▸ **Problem statement**
Return each line of the listing below, unchanged, and omit the images.

┌────────

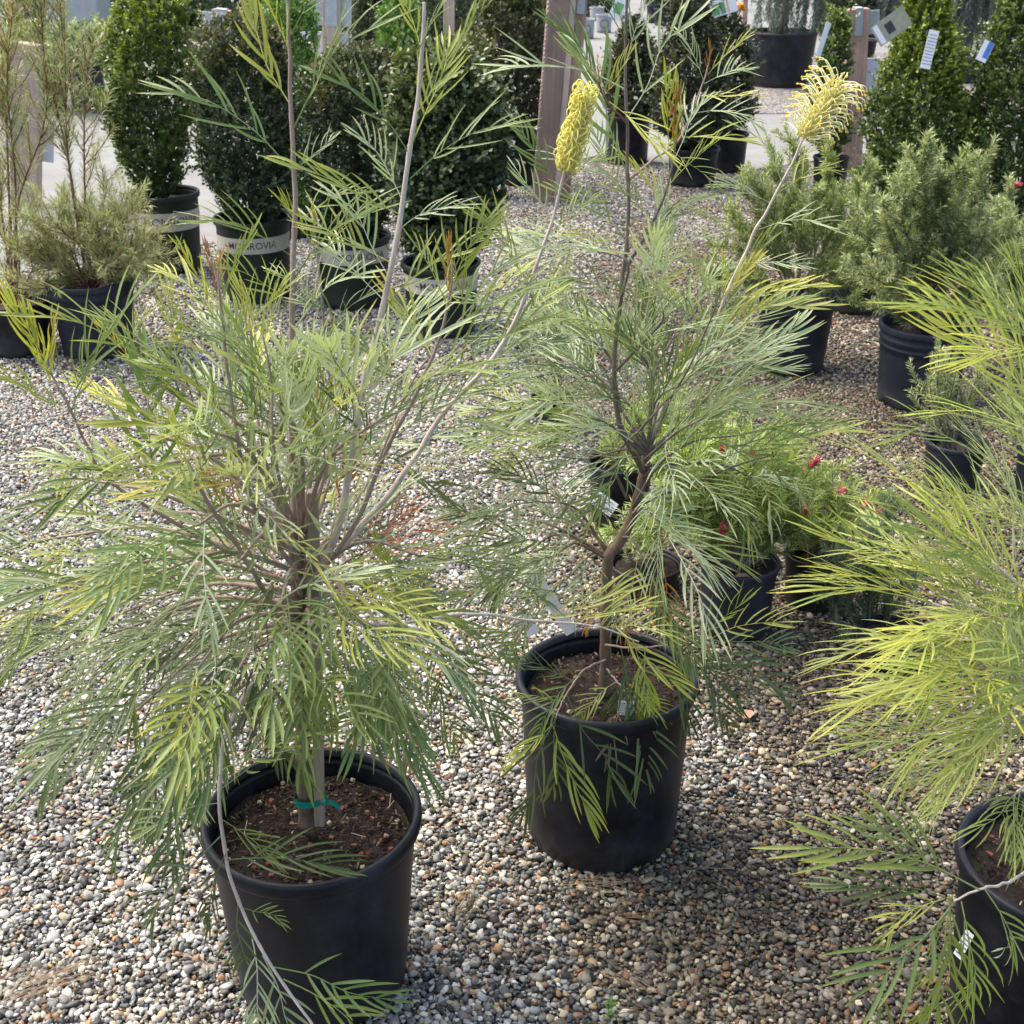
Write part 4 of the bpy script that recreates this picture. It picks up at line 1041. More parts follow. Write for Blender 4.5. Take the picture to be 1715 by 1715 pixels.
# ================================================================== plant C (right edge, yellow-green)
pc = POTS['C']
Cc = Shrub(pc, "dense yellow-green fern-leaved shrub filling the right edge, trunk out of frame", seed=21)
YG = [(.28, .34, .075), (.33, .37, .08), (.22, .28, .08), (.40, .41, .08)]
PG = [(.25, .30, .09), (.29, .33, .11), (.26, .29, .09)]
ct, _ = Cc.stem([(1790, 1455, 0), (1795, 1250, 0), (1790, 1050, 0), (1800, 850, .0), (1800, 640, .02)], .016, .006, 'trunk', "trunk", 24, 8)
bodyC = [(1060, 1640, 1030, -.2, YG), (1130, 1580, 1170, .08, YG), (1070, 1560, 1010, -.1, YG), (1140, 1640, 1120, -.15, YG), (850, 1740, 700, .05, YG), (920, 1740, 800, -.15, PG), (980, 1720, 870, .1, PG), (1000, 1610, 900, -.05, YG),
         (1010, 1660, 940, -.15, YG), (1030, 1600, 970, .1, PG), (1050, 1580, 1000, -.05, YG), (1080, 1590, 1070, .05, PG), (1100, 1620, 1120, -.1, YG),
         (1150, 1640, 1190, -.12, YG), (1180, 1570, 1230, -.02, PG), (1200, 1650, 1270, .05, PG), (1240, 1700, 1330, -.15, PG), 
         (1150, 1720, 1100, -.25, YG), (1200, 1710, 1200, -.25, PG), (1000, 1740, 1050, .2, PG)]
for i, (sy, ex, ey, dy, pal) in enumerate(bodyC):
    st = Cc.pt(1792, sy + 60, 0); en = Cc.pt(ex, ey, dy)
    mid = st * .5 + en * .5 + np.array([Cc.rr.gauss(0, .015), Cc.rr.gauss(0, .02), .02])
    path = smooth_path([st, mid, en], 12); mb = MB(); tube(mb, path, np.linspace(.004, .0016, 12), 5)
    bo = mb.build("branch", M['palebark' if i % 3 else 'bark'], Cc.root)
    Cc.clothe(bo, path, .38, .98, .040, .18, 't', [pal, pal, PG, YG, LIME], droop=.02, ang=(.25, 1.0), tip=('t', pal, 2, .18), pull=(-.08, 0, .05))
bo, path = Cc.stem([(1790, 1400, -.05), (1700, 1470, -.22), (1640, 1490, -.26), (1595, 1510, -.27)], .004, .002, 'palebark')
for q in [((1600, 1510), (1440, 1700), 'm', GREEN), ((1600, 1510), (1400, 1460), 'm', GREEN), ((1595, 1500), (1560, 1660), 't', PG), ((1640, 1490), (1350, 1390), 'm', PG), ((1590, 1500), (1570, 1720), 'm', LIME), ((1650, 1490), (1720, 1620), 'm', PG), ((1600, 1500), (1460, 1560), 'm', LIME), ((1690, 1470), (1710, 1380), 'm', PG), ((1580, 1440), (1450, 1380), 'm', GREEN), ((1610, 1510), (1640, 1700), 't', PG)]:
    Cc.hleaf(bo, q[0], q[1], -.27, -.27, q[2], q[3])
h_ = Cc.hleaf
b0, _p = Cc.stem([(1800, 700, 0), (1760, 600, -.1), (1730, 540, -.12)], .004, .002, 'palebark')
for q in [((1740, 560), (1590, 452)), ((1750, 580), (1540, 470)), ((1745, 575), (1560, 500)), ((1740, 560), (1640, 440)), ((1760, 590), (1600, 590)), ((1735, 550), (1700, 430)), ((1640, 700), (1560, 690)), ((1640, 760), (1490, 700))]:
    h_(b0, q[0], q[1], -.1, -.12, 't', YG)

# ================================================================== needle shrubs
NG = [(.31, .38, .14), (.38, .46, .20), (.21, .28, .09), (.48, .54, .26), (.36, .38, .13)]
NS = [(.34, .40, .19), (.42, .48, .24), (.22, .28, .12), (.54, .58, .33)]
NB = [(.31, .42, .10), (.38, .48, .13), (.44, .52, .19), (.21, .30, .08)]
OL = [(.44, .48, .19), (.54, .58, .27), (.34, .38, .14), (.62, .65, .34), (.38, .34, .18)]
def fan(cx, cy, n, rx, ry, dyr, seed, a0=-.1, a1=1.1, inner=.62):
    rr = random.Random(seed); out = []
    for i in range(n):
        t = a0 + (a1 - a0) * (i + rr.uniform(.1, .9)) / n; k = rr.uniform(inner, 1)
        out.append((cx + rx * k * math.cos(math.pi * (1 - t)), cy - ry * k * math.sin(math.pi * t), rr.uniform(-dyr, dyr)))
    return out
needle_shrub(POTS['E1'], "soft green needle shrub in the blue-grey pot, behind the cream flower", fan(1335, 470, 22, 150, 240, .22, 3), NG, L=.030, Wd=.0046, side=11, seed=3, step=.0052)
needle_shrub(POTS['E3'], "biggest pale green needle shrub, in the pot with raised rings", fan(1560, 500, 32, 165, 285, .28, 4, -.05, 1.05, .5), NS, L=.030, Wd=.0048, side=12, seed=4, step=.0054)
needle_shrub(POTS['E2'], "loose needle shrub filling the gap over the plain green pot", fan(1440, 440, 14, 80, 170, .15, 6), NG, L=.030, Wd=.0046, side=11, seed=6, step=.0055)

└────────

▸ **Solution**
Write part 4 of the bpy script that recreates this picture. It picks up at line 1041. More parts follow. Write for Blender 4.5. Take the picture to be 1715 by 1715 pixels.
# ================================================================== plant C (right edge, yellow-green)
pc = POTS['C']
Cc = Shrub(pc, "dense yellow-green fern-leaved shrub filling the right edge, trunk out of frame", seed=21)
YG = [(.28, .34, .075), (.33, .37, .08), (.22, .28, .08), (.40, .41, .08)]
PG = [(.25, .30, .09), (.29, .33, .11), (.26, .29, .09)]
ct, _ = Cc.stem([(1790, 1455, 0), (1795, 1250, 0), (1790, 1050, 0), (1800, 850, .0), (1800, 640, .02)], .016, .006, 'trunk', "trunk", 24, 8)
bodyC = [(1060, 1640, 1030, -.2, YG), (1130, 1580, 1170, .08, YG), (1070, 1560, 1010, -.1, YG), (1140, 1640, 1120, -.15, YG), (850, 1740, 700, .05, YG), (920, 1740, 800, -.15, PG), (980, 1720, 870, .1, PG), (1000, 1610, 900, -.05, YG),
         (1010, 1660, 940, -.15, YG), (1030, 1600, 970, .1, PG), (1050, 1580, 1000, -.05, YG), (1080, 1590, 1070, .05, PG), (1100, 1620, 1120, -.1, YG),
         (1150, 1640, 1190, -.12, YG), (1180, 1570, 1230, -.02, PG), (1200, 1650, 1270, .05, PG), (1240, 1700, 1330, -.15, PG), 
         (1150, 1720, 1100, -.25, YG), (1200, 1710, 1200, -.25, PG), (1000, 1740, 1050, .2, PG)]
for i, (sy, ex, ey, dy, pal) in enumerate(bodyC):
    st = Cc.pt(1792, sy + 60, 0); en = Cc.pt(ex, ey, dy)
    mid = st * .5 + en * .5 + np.array([Cc.rr.gauss(0, .015), Cc.rr.gauss(0, .02), .02])
    path = smooth_path([st, mid, en], 12); mb = MB(); tube(mb, path, np.linspace(.004, .0016, 12), 5)
    bo = mb.build("branch", M['palebark' if i % 3 else 'bark'], Cc.root)
    Cc.clothe(bo, path, .38, .98, .040, .18, 't', [pal, pal, PG, YG, LIME], droop=.02, ang=(.25, 1.0), tip=('t', pal, 2, .18), pull=(-.08, 0, .05))
bo, path = Cc.stem([(1790, 1400, -.05), (1700, 1470, -.22), (1640, 1490, -.26), (1595, 1510, -.27)], .004, .002, 'palebark')
for q in [((1600, 1510), (1440, 1700), 'm', GREEN), ((1600, 1510), (1400, 1460), 'm', GREEN), ((1595, 1500), (1560, 1660), 't', PG), ((1640, 1490), (1350, 1390), 'm', PG), ((1590, 1500), (1570, 1720), 'm', LIME), ((1650, 1490), (1720, 1620), 'm', PG), ((1600, 1500), (1460, 1560), 'm', LIME), ((1690, 1470), (1710, 1380), 'm', PG), ((1580, 1440), (1450, 1380), 'm', GREEN), ((1610, 1510), (1640, 1700), 't', PG)]:
    Cc.hleaf(bo, q[0], q[1], -.27, -.27, q[2], q[3])
h_ = Cc.hleaf
b0, _p = Cc.stem([(1800, 700, 0), (1760, 600, -.1), (1730, 540, -.12)], .004, .002, 'palebark')
for q in [((1740, 560), (1590, 452)), ((1750, 580), (1540, 470)), ((1745, 575), (1560, 500)), ((1740, 560), (1640, 440)), ((1760, 590), (1600, 590)), ((1735, 550), (1700, 430)), ((1640, 700), (1560, 690)), ((1640, 760), (1490, 700))]:
    h_(b0, q[0], q[1], -.1, -.12, 't', YG)

# ================================================================== needle shrubs
NG = [(.31, .38, .14), (.38, .46, .20), (.21, .28, .09), (.48, .54, .26), (.36, .38, .13)]
NS = [(.34, .40, .19), (.42, .48, .24), (.22, .28, .12), (.54, .58, .33)]
NB = [(.31, .42, .10), (.38, .48, .13), (.44, .52, .19), (.21, .30, .08)]
OL = [(.44, .48, .19), (.54, .58, .27), (.34, .38, .14), (.62, .65, .34), (.38, .34, .18)]
def fan(cx, cy, n, rx, ry, dyr, seed, a0=-.1, a1=1.1, inner=.62):
    rr = random.Random(seed); out = []
    for i in range(n):
        t = a0 + (a1 - a0) * (i + rr.uniform(.1, .9)) / n; k = rr.uniform(inner, 1)
        out.append((cx + rx * k * math.cos(math.pi * (1 - t)), cy - ry * k * math.sin(math.pi * t), rr.uniform(-dyr, dyr)))
    return out
needle_shrub(POTS['E1'], "soft green needle shrub in the blue-grey pot, behind the cream flower", fan(1335, 470, 22, 150, 240, .22, 3), NG, L=.030, Wd=.0046, side=11, seed=3, step=.0052)
needle_shrub(POTS['E3'], "biggest pale green needle shrub, in the pot with raised rings", fan(1560, 500, 32, 165, 285, .28, 4, -.05, 1.05, .5), NS, L=.030, Wd=.0048, side=12, seed=4, step=.0054)
needle_shrub(POTS['E2'], "loose needle shrub filling the gap over the plain green pot", fan(1440, 440, 14, 80, 170, .15, 6), NG, L=.030, Wd=.0046, side=11, seed=6, step=.0055)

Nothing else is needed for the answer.